Quando jovem, sonhava em se tornar estilista, mas terminou como diretor de arte da "The Advocate", uma revista para gays. Frequentava mercados de pulgas e foi comprando mais e mais Barbies para sua coleção, que aumetava e provava ser um hobby caro.
Foi então que a sorte sorriu para ele. Conheceu um homem chamado Bruce Scott Sloggett, que lhe ofereceu um emprego lucrativo como diretor de arte da Another Video Company. A produtora de video produziria filmes pornográficos homossexuais, e Offield desenharia todos seus pacotes de vídeo, catálogos e anúncios.
A sedução sexual do trabalho não parece mexer com Offield; afinal, ele já tinha suas Barbies.
Em questão de poucos anos, ele juntou suas 5.000 bonecas. Na década de 80, colecionar Barbies transformou-se em toda uma cultura. Há convenções Barbie, softwares Barbie para computadores e boletins Barbie e revistas Barbie, como a "Barbie Bazaar".
A revsta tem artigos eletrizantes sobre os óculos escuros da Barbie e perfis de uma certa Abbe Littleton, uma das estilistas responsáveis pelas roupas mais tchans da Barbie.
Offield já ficou famoso no mundo da Barbie. Naturalmente, sua coleção passou a figurar regularmente na "Barbie Bazaar".
Então quem foi que roubou as Barbies? O primeiro suspeito óbvio era o próprio Offield, que a polícia suspeitou tivesse ateado os incêndios para pegar o dinheiro do seguro.
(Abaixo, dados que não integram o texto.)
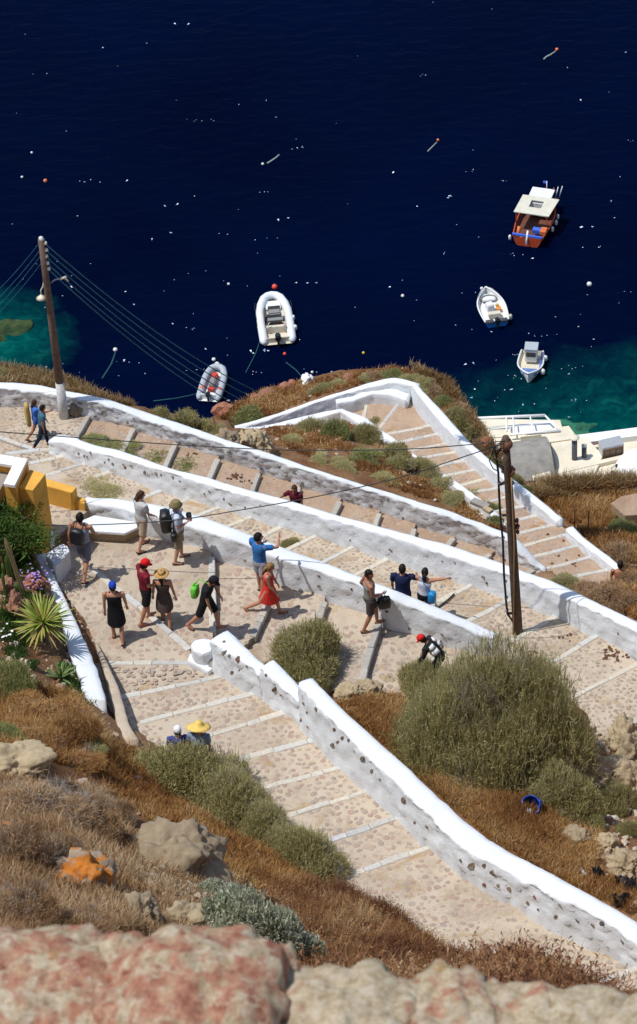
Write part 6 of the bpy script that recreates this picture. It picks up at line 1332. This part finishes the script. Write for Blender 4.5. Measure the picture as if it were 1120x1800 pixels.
def person(key, label, px, py, h, face, skin=SK1, hair=HD, female=False, legs=((.25, .1), (-.25, .25)), arms=((.1, .12, .3), (-.1, .12, .3)), lean=.04, head=(0, 0), top=None, bottom=None, hat=None, hairlong=0, shoes=(.03, .02, .02),
           group=None, crouch=0, base=None, width=1.0, bun=None):
    """face: heading in degrees, 0 = to the right of the picture, 90 = away.  arms: (swing forward, raise sideways, elbow bend)"""
    p = base or on_path(px, py); k = h / 1.75; root = empty('person', p, R(face) - math.pi / 2); root.scale = (k, k, k); tag(root, label, 'person', group); PEOPLE[key] = root
    Y = Vector((0, 1, 0)); Z = Vector((0, 0, 1)); X = Vector((1, 0, 0)); sw = (.175 if female else .20) * width; hw = .095 * width; pel = Vector((0, 0, .92 - crouch)); foot = {}
    J = {}
    for s, (th, kb) in zip((-1, 1), legs):
        hip = pel + X * s * hw - Z * .02; kn = hip + rot(Vector((s * .012, 0, -.43)), 'X', th); an = kn + rot(Vector((0, 0, -.42)), 'X', th - kb); J[s] = (hip, kn, an, th - kb * .8)
    low = min(J[-1][2].z, J[1][2].z); dz = .075 - low
    pel = pel + Z * dz; J = {s: (a + Z * dz, b + Z * dz, c + Z * dz, e) for s, (a, b, c, e) in J.items()}
    sp = lambda t: pel + rot(Vector((0, 0, t)), 'X', -lean * (.5 + t))          # along the spine
    waist, chest, neck, shz = sp(.16), sp(.36), sp(.54), sp(.49); hc = neck + rot(Vector((0, .015, .135)), 'X', -lean - head[0]); hm = Matrix.Rotation(head[1], 3, 'Z') @ Matrix.Rotation(-lean - head[0], 3, 'X')
    A = {}
    for s, (fw, sd, el) in zip((-1, 1), arms):
        shd_ = shz + X * s * sw; d = rot(rot(Vector((0, 0, -1)), 'Y', -s * sd), 'X', fw); up_d = rot(d, 'X', 0)
        elb = shd_ + d * .285; ax = d.cross(Y); ax = ax.normalized() if ax.length > .1 else X; f = (Matrix.Rotation(-el, 3, ax) if True else None) @ d
        if f.y < d.y - .01 and el > 0: f = Matrix.Rotation(el, 3, ax) @ d
        f = (f - X * s * .42 * math.sin(min(el, 1.5))).normalized() if sd < .5 else f; wr = elb + f * .25; A[s] = (shd_, elb, wr, f.normalized())
    root['hand_l'] = tuple(A[-1][2]); root['hand_r'] = tuple(A[1][2]); root['chest'] = tuple(chest); root['shz'] = tuple(shz)
    bm = bmesh.new(); wsh = width
    loft(bm, [pel - Z * .07, pel, waist, sp(.27), chest, sp(.46), sp(.51)], [(.13 * wsh, .10), (.165 * wsh, .115), ((.125 if female else .145) * wsh, .095), (.145 * wsh, .105), (.165 * wsh, .115), (.17 * wsh, .10), (.10, .075)], 14)
    loft(bm, [sp(.49), neck, neck + (hc - neck) * .5], [.065, .052, .05], 10); ball(bm, hc, (.075, .095, .115), hm); ball(bm, hc + hm @ Vector((0, .03, -.07)), (.048, .055, .05), hm)
    ball(bm, hc + hm @ Vector((0, .1, -.015)), (.014, .022, .022), hm)
    for s in (-1, 1): ball(bm, hc + hm @ Vector((s * .078, -.005, -.01)), (.012, .022, .032), hm)
    for s, (a, b, c, ft) in J.items():
        loft(bm, [a + Z * .03, a.lerp(b, .4), b, b.lerp(c, .3), c], [.088, .078, .055, .056, .036], 12)
        toe = c + rot(Vector((s * .02, .17, -.035)), 'X', min(max(ft, -.9), .5)); heel = c + rot(Vector((0, -.045, -.04)), 'X', min(max(ft, -.9), .5)); loft(bm, [heel, c + (toe - c) * .25 - Z * .02, toe], [(.034, .034), (.042, .036), (.034, .018)], 10, X)
        foot[s] = (heel, toe, ft)
    for s, (a, b, c, f) in A.items():
        loft(bm, [a - X * s * .04, a, a.lerp(b, .5), b, b.lerp(c, .4), c], [.055, .056, .046, .037, .038, .025], 10); loft(bm, [c, c + f * .05, c + f * .09], [(.024, .018), (.036, .016), (.032, .014)], 10)
    def fingers(b):
        for s, (a0, b0, c, f) in A.items():
            sd_ = f.cross(Y if abs(f.y) < .8 else X).normalized(); cu = f.cross(sd_)
            for i, L_ in enumerate((.065, .075, .07, .055)):
                q = c + f * .08 + sd_ * ((i - 1.5) * .017); loft(b, [q, q + f * L_ * .55 + cu * .004, q + f * L_ + cu * .022], [.0088, .008, .0055], 6)
            q = c + f * .03 + sd_ * -.03; loft(b, [q, q + f * .03 - sd_ * .025, q + f * .058 - sd_ * .03 + cu * .01], [.011, .009, .006], 6)
    fuse('body', bm, .016, skinm(skin), root, 3, fingers)
    # eyes
    for s in (-1, 1):
        b_ = bmesh.new(); ball(b_, hc + hm @ Vector((s * .03, .087, .012)), (.012, .008, .008), hm); bm_obj('eye', b_, M['black'], root)
    # hair
    if hat is None or hairlong or True:
        b_ = bmesh.new(); bmesh.ops.create_uvsphere(b_, u_segments=20, v_segments=14, radius=1); 
        bmesh.ops.delete(b_, geom=[v for v in b_.verts if v.co.y > .35 and v.co.z < .42 or v.co.z < -.62 and v.co.y > -.2], context='VERTS')
        for v in b_.verts: v.co = hc + hm @ Vector((v.co.x * .086, v.co.y * .106 - .008, v.co.z * .124 + .006)) + Vector((noise.noise(v.co * 3), noise.noise(v.co * 3 + X), noise.noise(v.co * 3 + Y))) * .012
        if hairlong:
            loft(b_, [hc + hm @ Vector((0, -.07, .02)), hc + hm @ Vector((0, -.1, -.1)), hc + hm @ Vector((0, -.12, -.1 - hairlong * .5)), hc + hm @ Vector((0, -.11, -.1 - hairlong))], [(.06, .04), (.06 if hairlong < .3 else .035, .035), (.055 if hairlong < .3 else .028, .03), (.02, .015)], 10)
        if bun: ball(b_, hc + hm @ Vector((0, -.11, .03)), (.05, .045, .045), hm)
        o = bm_obj('hair', b_, cloth(hair, .6, .3), root, smooth=True); sm = o.modifiers.new('t', 'SOLIDIFY'); sm.thickness = .008
    # tops
    gr = .016
    if top:
        col, kind = top[:2]; b_ = bmesh.new(); 
        lowz = {'tee': -.06, 'tank': -.04, 'dress': -.05, 'shirt': -.10, 'jacket': -.10, 'navy': -.08}.get(kind, -.06)
        pr = [(lowz, (.178 * wsh, .128)), (.06, (.168 * wsh, .125)), (.16, ((.143 if female else .165) * wsh, .118)), (.27, (.165 * wsh, .125)), (.36, (.182 * wsh, .134))]
        if kind in ('tank', 'dress'): pr += [(.41, (.16 * wsh, .125)), (.44, (.13 * wsh, .115))]
        else: pr += [(.46, (.185 * wsh, .116)), (.52, (.10, .085))]
        loft(b_, [sp(t) for t, _ in pr], [r_ for _, r_ in pr], 16)
        if kind in ('tank', 'dress'):
            for s in (-1, 1): loft(b_, [sp(.40) + X * s * .09 + Y * .09, sp(.53) + X * s * .085, sp(.40) + X * s * .09 - Y * .09], [(.026, .02)] * 3, 8)
        else:
            for s, (a, b, c, f) in A.items():
                e = b if kind in ('jacket',) else a.lerp(b, .62)
                loft(b_, [a - X * s * .07, a, a.lerp(e, .6), e] + ([b.lerp(c, .9)] if kind == 'jacket' else []), [.075, .074, .066, .064] + ([.045] if kind == 'jacket' else []), 12)
        if kind == 'dress':
            L_ = top[2] if len(top) > 2 else .5; c_ = (J[-1][1] + J[1][1]) / 2; dd = Vector((0, (c_.y - pel.y) * .5, -1)).normalized()
            loft(b_, [pel + Z * .08, pel - Z * .02, pel + dd * L_ * .5, pel + dd * L_], [(.16, .125), (.185, .14), (.205, .17 + abs(J[1][1].y - J[-1][1].y) * .12), (.22, .20 + abs(J[1][1].y - J[-1][1].y) * .2)], 18)
        fuse('dress' if kind == 'dress' else 'tank_top' if kind == 'tank' else 'jacket' if kind == 'jacket' else 'shirt', b_, .017, cloth(col), root, 2)
    if bottom:
        col, L_ = bottom; b_ = bmesh.new(); loft(b_, [pel + Z * .07, pel, pel - Z * .08], [(.172 * wsh, .122), (.182 * wsh, .13), (.17 * wsh, .125)], 16)
        for s, (a, b, c, ft) in J.items():
            if L_ > 1.2: loft(b_, [a + Z * .02, a.lerp(b, .5), b, b.lerp(c, .5), b.lerp(c, .9)], [.10, .092, .075, .062, .055], 12)
            else: loft(b_, [a + Z * .02, a.lerp(b, L_ * .55), a.lerp(b, L_)], [.102, .10, .096], 12)
        fuse('trousers' if L_ > 1.2 else 'shorts', b_, .017, cloth(col), root, 2)
    for s, (he, to, ft) in foot.items():
        b_ = bmesh.new(); dn_ = Vector((0, 0, -.022)); loft(b_, [he + dn_ - (to - he) * .06, he.lerp(to, .4) + dn_, to + dn_ * .4 + (to - he) * .08], [(.038, .02), (.044, .022), (.036, .014)], 10, X); bm_obj('shoe', b_, cloth(shoes), root, smooth=True)
    if hat:
        kind, col = hat; b_ = bmesh.new(); top_ = hc + hm @ Vector((0, -.005, .045)); V_, F_ = [], []
        def ring(rx, ry, z, oy=0): 
            b0 = len(V_)
            for j in range(20): V_.append(top_ + hm @ Vector((math.cos(j * math.pi / 10) * rx, math.sin(j * math.pi / 10) * ry + oy, z)))
            return b0
        if kind == 'cap': R_ = [(.091, .112, -.025), (.09, .11, .02), (.078, .096, .06), (.05, .062, .088), (.01, .012, .097)]
        elif kind == 'bucket': R_ = [(.135, .155, -.04), (.098, .12, .0), (.088, .11, .055), (.06, .08, .085), (.01, .01, .09)]
        elif kind == 'straw': R_ = [(.185, .20, -.012), (.14, .155, .0), (.09, .11, .008), (.087, .107, .06), (.06, .08, .088), (.01, .01, .08)]
        else: R_ = [(.265, .275, -.045), (.19, .2, -.01), (.09, .11, .005), (.085, .105, .06), (.06, .08, .095), (.01, .01, .10)]
        bs_ = [ring(*r_) for r_ in R_]
        for a, b in zip(bs_, bs_[1:]):
            for j in range(20): F_.append((a + j, a + (j + 1) % 20, b + (j + 1) % 20, b + j))
        F_.append(tuple(bs_[-1] + j for j in range(20)))
        if kind == 'cap':
            b0 = len(V_); 
            for j in range(7):
                a = math.pi * (.22 + .56 * j / 6); V_.append(top_ + hm @ Vector((math.cos(a) * .09, math.sin(a) * .108, -.02))); V_.append(top_ + hm @ Vector((math.cos(a) * .10, math.sin(a) * .12 + .065 * math.sin((j) / 6 * math.pi) + .01, -.035)))
            for j in range(6): F_.append((b0 + 2 * j, b0 + 2 * j + 1, b0 + 2 * j + 3, b0 + 2 * j + 2))
        o = mesh_obj({'cap': 'cap', 'bucket': 'hat', 'straw': 'straw_hat', 'wide': 'sun_hat'}[kind], V_, F_, cloth(col), root, smooth=True, local=True); so_ = o.modifiers.new('t', 'SOLIDIFY'); so_.thickness = .006
        if kind == 'straw': 
            V_, F_ = [], []; a, b = ring(.093, .113, .012), ring(.092, .112, .038)
            for j in range(20): F_.append((a + j, a + (j + 1) % 20, b + (j + 1) % 20, b + j))
            mesh_obj('hat_band', V_, F_, cloth((.06, .035, .02)), root, smooth=True, local=True)
    return root
def at(root, v): return Matrix.LocRotScale(root.location, root.rotation_euler, root.scale) @ Vector(v)
def bag(root, local, size, m, label, cat, name='bag', strap=None, rz=0, squash=1.0, tilt=0):
    q = at(root, local); e = empty(name, q, root.rotation_euler.z + rz); tag(e, label, cat); bm = bmesh.new(); bmesh.ops.create_cube(bm, size=1); bmesh.ops.subdivide_edges(bm, edges=bm.edges[:], cuts=5, use_grid_fill=True)
    for v in bm.verts:
        c = v.co; n = c.normalized() * .62; c2 = c.lerp(n, .55); c2.x *= 1 + (.18 * squash - .18) * (c.z + .5); v.co = Vector((c2.x * size[0], c2.y * size[1], c2.z * size[2])) + c.normalized() * noise.noise(c * 4) * .015
    bmesh.ops.rotate(bm, matrix=Matrix.Rotation(tilt, 3, 'X'), verts=bm.verts[:]); bm_obj('pouch', bm, m, e, smooth=True)
    if strap:
        for i, st in enumerate(strap): 
            inv = Matrix.LocRotScale(e.location, e.rotation_euler, e.scale).inverted(); tube_obj('strap', [at(root, s) for s in st], .013, m, e, 6)
    return e
bkm = simple('bag_black', (.012, .012, .014), .45, .2, 12)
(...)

A teoria foi para o espaço quando se descobriu que ele não tinha seguro.
Então as atenções se voltaram a seu patrão, o belo produtor de pornografia gay Bruce Sloggett, que havia desaparecido. Quando os tiras começaram a investigar a produtora, encontraram técnicos e atores que pareciam ter saído arrastados de uma caverna.
Depois de passar um sermão em algumas dessas pessoas de rua, a polícia conseguiu de um juiz atônito uma autorização para revistar a casa em busca de Barbie, Ken e Skipper e virou a casa de Sloggett do avesso.
A casa continha o tipo de coisas que se poderia prever -algumas centenas de fitas pornô, equipamentos tipo chicotes e correntes para uso dos convidados, uma cadeira suspensa para a prática de jogos sexuais e alguns gramas de drogas.
Sloggett foi preso, mas libertado pouco depois sob fiança. Uma semana mais tarde, morreu de overdose de metanfetamina e morfina. Ele era o suspeito número um, mas, como perguntou uma repórter mais tarde, será que morreu de amor por Barbie?
A própria Barbie, ainda desaparecida, não pôde lançar luz sobre a questão. Foi um dos namorados de Sloggett quem solucionou o mistério. Ele contou aos investigadores sobre um depósito de armazenagem self-service que o morto havia alugado pouco antes do Grande Roubo das Barbies.
Quando a polícia chegou ao local, encontrou pilhas de caixas de papelão contendo Barbies! Só precisou investigar um pouquinho mais para descobrir o motivo.
Sloggett não era nenhum colecionador fanático de Barbies. Mas seus vídeos de sexo gay não estavam vendendo bem. Ele estava vendendo drogas para tentar impedir sua produtora de falir. Sua vida suja de sexo e baixaria estava fugindo de seu controle. Sua única esperança eram os ricos fãs nipônicos da Barbie.
E o Velho e Simpático Glen Offield? Afinal, o que aconteceu com nosso herói? Ele abandonou o ramo da pornografia e está tentando virar revendedor de Barbies em tempo integral. De qualquer maneira, não acredita que Sloggett teria conseguido vender aquelas Barbies todas ao Japão.
Depois do Grande Roubo das Barbies, Offield recebeu chamadas do Japão, de outros colecionadores, oferecendo condolências. Offield diz que eles conheciam suas bonecas muito bem e jamais as teriam comprado de um estranho. Por isso ele quer agradecer aos colecionadores japoneses.
Mas você não precisa agradecer tio Dave por lhe revelar tudo sobre as mazelas escondidas do mundo obscuro da Barbie.
Eu também só estou tentando evitar ser obrigado a procurar um emprego de verdade.